Proclaiming the gospel doesn’t have to be hard, scary, or insensitive. As Christians our duty is to live the gospel, to proclaim it with our lives as well as our words. Sometimes all it takes is asking the question, being with someone, or responding a certain way to a situation.
But sometimes it is hard, sometimes we have to put ourselves on the line. Embodying the gospel happens in so many ways, and anyway Jesus never seemed to worry about his personal safety program. That’s why there are people protesting every afternoon on Columbia Drive—they are using their bodies AND their words to proclaim what they see in the gospel. That’s why there are people tutoring children every day after school, visiting kids in the projects and taking them out of that environment for day trips so they can see their potential, reading textbooks onto tapes for disabled students, volunteering at the Central Night Shelter.
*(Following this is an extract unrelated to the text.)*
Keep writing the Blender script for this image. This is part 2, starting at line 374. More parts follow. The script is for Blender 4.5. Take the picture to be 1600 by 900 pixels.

Sure, it can be dangerous—sometimes bodily, sometimes to our ego, our self-image, our public image, or at least our self-righteousness. It’s a wilderness road, at noon, and someone is waiting in that chariot just ahead.

As Christians, and as pastors, our duty is to lead people in the wilderness to water, and enable those people to do the same for others. When Philip and the eunuch came up out of the water and Philip suddenly disappeared, the eunuch could have thought, “that was a nice dip on a hot afternoon,” or maybe, “great, I’m dripping, people are staring, and that guy is gone. What now?” But he went on his way rejoicing—like the benediction says, we are to go on our way rejoicing in the power of the Spirit….this is not the rejoicing I was doing when the UBF people finally left me. Meanwhile, Philip was suddenly relocated! He doesn’t appear to miss a beat—he proclaims the gospel at all times. We can do that too. Though we are, of course, to live the gospel in our daily lives, it is when we proclaim the gospel in all its fullness that we are most vulnerable, and most supported by the Spirit. Thanks be to God. Amen.